Spatial structures of emerging hot and dry compound events over Europe from 1950 to 2023

Compound events (CE), characterized by the combination of climate phenomena that are not necessarily extreme individually, can result in severe impacts when they occur concurrently or sequentially. Understanding past and potential future changes in their occurrence is thus crucial. The present study investigates historical changes in the probability of hot and dry compound events over Europe and North Africa, using ERA5 reanalyses spanning the 1950–2023 period. Two key questions are addressed: (1) Where and when did the probability of these events emerge from natural variability, and what is the spatial extent of this emergence?
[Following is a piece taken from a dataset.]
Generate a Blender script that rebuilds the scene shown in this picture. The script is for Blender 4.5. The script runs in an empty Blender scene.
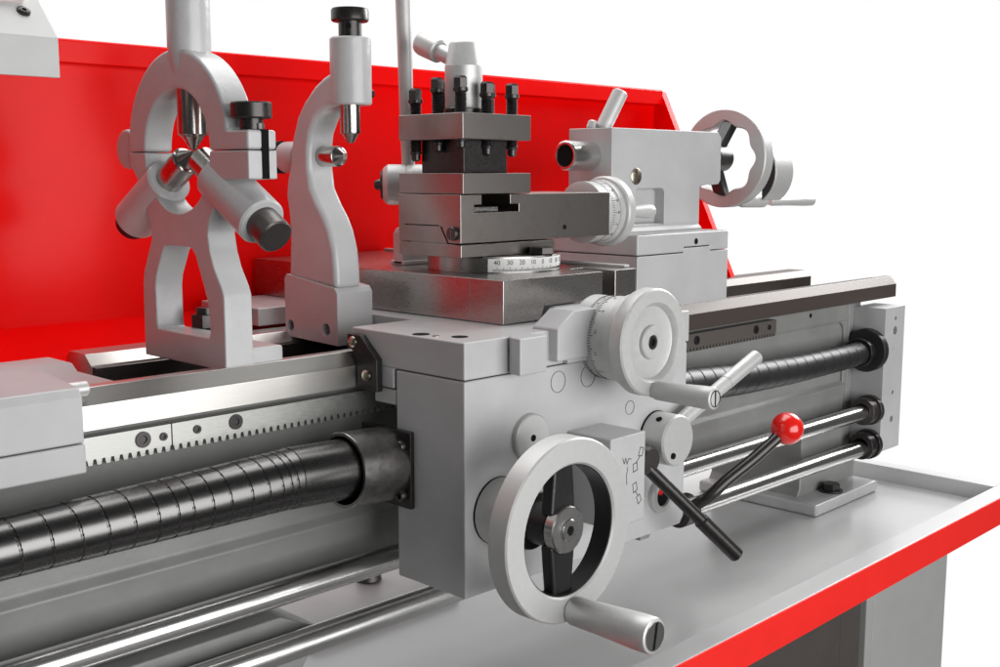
# Engine lathe close-up. All shapes are written in millimetres and scaled to metres.
# X runs along the bed (towards the tailstock), Y away from the operator, Z up. Origin: front left top corner of the saddle.
import bpy, bmesh, math, random
from mathutils import Vector, Matrix
from mathutils.geometry import tessellate_polygon
random.seed(4)
S = 0.001
PI = math.pi
sc = bpy.context.scene
COL = sc.collection

# ------------------------------------------------------------------ materials
def new_mat(name):
    m = bpy.data.materials.new(name); m.use_nodes = True
    nt = m.node_tree
    return m, nt, nt.nodes['Principled BSDF']

def tex_coord(nt, scale=(1, 1, 1)):
    tc = nt.nodes.new('ShaderNodeTexCoord'); mp = nt.nodes.new('ShaderNodeMapping')
    mp.inputs['Scale'].default_value = scale
    nt.links.new(tc.outputs['Object'], mp.inputs['Vector'])
    return mp.outputs['Vector']

def noise(nt, vec, scale, detail=3, rough=.55):
    n = nt.nodes.new('ShaderNodeTexNoise'); n.inputs['Scale'].default_value = scale
    n.inputs['Detail'].default_value = detail; n.inputs['Roughness'].default_value = rough
    nt.links.new(vec, n.inputs['Vector'])
    return n.outputs['Fac']

def ramp(nt, fac, stops):
    r = nt.nodes.new('ShaderNodeValToRGB')
    el = r.color_ramp.elements
    while len(el) < len(stops): el.new(.5)
    for e, (p, c) in zip(el, stops):
        e.position = p; e.color = (*c, 1) if len(c) == 3 else c
    nt.links.new(fac, r.inputs['Fac'])
    return r.outputs['Color']

def bump(nt, b, height, strength, dist):
    n = nt.nodes.new('ShaderNodeBump'); n.inputs['Strength'].default_value = strength
    n.inputs['Distance'].default_value = dist
    nt.links.new(height, n.inputs['Height']); nt.links.new(n.outputs['Normal'], b.inputs['Normal'])

def paint(name, col, rough=.38, var=.06, peel=.10, peel_scale=900, coat=0.0, spec=.5, lump=0.0):
    m, nt, b = new_mat(name)
    v = tex_coord(nt)
    lo = tuple(max(0, c * (1 - var)) for c in col); hi = tuple(min(1, c * (1 + var)) for c in col)
    nt.links.new(ramp(nt, noise(nt, v, 22, 5), [(.3, lo), (.7, hi)]), b.inputs['Base Color'])
    nt.links.new(ramp(nt, noise(nt, v, 60, 4), [(.25, (rough - .015,) * 3), (.75, (rough + .02,) * 3)]), b.inputs['Roughness'])
    b.inputs['Specular IOR Level'].default_value = spec
    b.inputs['Coat Weight'].default_value = coat; b.inputs['Coat Roughness'].default_value = .2
    
    if lump:
        ad = nt.nodes.new('ShaderNodeMath'); ad.operation = 'MULTIPLY_ADD'
        nt.links.new(noise(nt, v, 75, 3, .5), ad.inputs[0]); ad.inputs[1].default_value = lump
        nt.links.new(noise(nt, v, peel_scale * .5, 1, .4), ad.inputs[2])
        bump(nt, b, ad.outputs[0], .22, .0005)
    elif peel: bump(nt, b, noise(nt, v, peel_scale, 1, .4), peel, .0003)
    return m

def metal(name, col, rough=.25, stretch=(1, 1, 1), scale=300, var=.12, rv=.08, bmp=.12, metallic=1.0, spots=0.0, end_tint=None):
    m, nt, b = new_mat(name)
    v = tex_coord(nt, stretch)
    n1 = noise(nt, v, scale, 4, .6)
    lo = tuple(max(0, c * (1 - var)) for c in col); hi = tuple(min(1, c * (1 + var)) for c in col)
    c1 = ramp(nt, n1, [(.25, lo), (.75, hi)])
    if spots:
        v2 = tex_coord(nt)
        n2 = noise(nt, v2, 28, 6, .7)
        mx = nt.nodes.new('ShaderNodeMix'); mx.data_type = 'RGBA'
        nt.links.new(ramp(nt, n2, [(.48, (0, 0, 0)), (.75, (spots,) * 3)]), mx.inputs['Factor'])
        nt.links.new(c1, mx.inputs[6]); mx.inputs[7].default_value = (col[0] * .5, col[1] * .4, col[2] * .35, 1)
        c1 = mx.outputs[2]
    if end_tint:                                    # darker, browner and less metallic towards the tailstock end, blended along X
        v3 = tex_coord(nt); sx = nt.nodes.new('ShaderNodeSeparateXYZ'); nt.links.new(v3, sx.inputs[0])
        ma = nt.nodes.new('ShaderNodeMath'); ma.operation = 'MULTIPLY_ADD'; ma.inputs[1].default_value = .12
        nt.links.new(noise(nt, v3, 9, 4), ma.inputs[0]); nt.links.new(sx.outputs['X'], ma.inputs[2])
        mx = nt.nodes.new('ShaderNodeMix'); mx.data_type = 'RGBA'
        nt.links.new(ramp(nt, ma.outputs[0], [(.02, (0, 0, 0)), (.16, (1, 1, 1))]), mx.inputs['Factor'])
        nt.links.new(c1, mx.inputs[6]); mx.inputs[7].default_value = (*end_tint, 1)
        c1 = mx.outputs[2]; fm = mx.inputs['Factor'].links[0].from_socket
    nt.links.new(c1, b.inputs['Base Color'])
    nt.links.new(ramp(nt, n1, [(.2, (max(.02, rough - rv),) * 3), (.8, (rough + rv,) * 3)]), b.inputs['Roughness'])
    b.inputs['Metallic'].default_value = metallic
    if end_tint:
        mr = nt.nodes.new('ShaderNodeMapRange'); mr.inputs['To Min'].default_value = metallic; mr.inputs['To Max'].default_value = .25
        nt.links.new(fm, mr.inputs['Value']); nt.links.new(mr.outputs['Result'], b.inputs['Metallic'])
        b.inputs['Specular IOR Level'].default_value = .25
    bump(nt, b, n1, bmp, .0002)
    return m

GREY = paint('grey_paint', (.49, .49, .492), .36, coat=.15)
CASTP = paint('cast_grey_paint', (.50, .50, .502), .34, coat=.25, lump=5)
GREY_DK = paint('grey_paint_bed', (.25, .25, .245), .40, var=.08, lump=4)
GREY_LT = paint('light_grey_paint', (.49, .49, .492), .40)
GUARD = paint('guard_paint', (.50, .50, .49), .45)
TRAYM = paint('tray_paint', (.56, .56, .56), .24, var=.015, peel=0, coat=.6)
CABM = paint('cabinet_paint', (.37, .37, .365), .45, var=.03)
DOORM = paint('door_paint', (.070, .060, .055), .5)
RED = paint('red_paint', (.95, .0005, .0003), .36, var=.02, peel=.12, peel_scale=420, coat=.15, spec=.08)
REDTRIM = paint('red_trim', (.90, .022, .016), .5, var=.04, peel=.1, spec=.3)
CAST = metal('satin_aluminium', (.60, .60, .59), .46, scale=260, var=.03, rv=.04, metallic=.45, bmp=.06)
CASTW = metal('white_handle', (.55, .55, .54), .42, scale=200, var=.04, metallic=.2, bmp=.06)
CHROME = metal('polished_rod', (.74, .735, .72), .25, stretch=(.06, 1, 1), scale=500, var=.04, rv=.03, bmp=.0)
STEEL = metal('bright_steel', (.58, .57, .55), .26, stretch=(.1, 1, 1), scale=900, var=.06, bmp=.03)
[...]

This is explored through the analysis of “time” and “periods” of emergence, noted ToE and PoE, defined as the year from which and the moments during which changes in compound event probabilities exceed natural variability. The new concept of PoE allows for more in-depth signal analysis. (2) What drives the emergence? More specifically, what are the relative contributions of changes in marginal distributions versus in the dependence structure to the change of compound events probability? The signal is modelled with bivariate copula, allowing for the decomposition of these contributions. A focus on the dependence component is explored to quantify its effect on the signal's emergence. The results reveal clear spatial patterns in terms of emergence and contributions. Five areas are studied in greater depth, selected for their contrasted signal behaviors. In some regions, the frequency of hot and dry events increased, mainly due to a change in the marginals. However, other regions see a decrease of CE probabilities, mainly driven by a change in the drought index. Although the dependence component is rarely the main contributor to PoE, it remains necessary to detect signal's emergence. Without considering the dependence component, the date of ToE and the duration of PoE can be overestimated as well as underestimated (even more than 20 years) depending on the area. These findings provide new insights into the drivers of CE probability changes and open avenues for advancing attribution studies, ultimately improving assessments of risks associated with past and future climate change.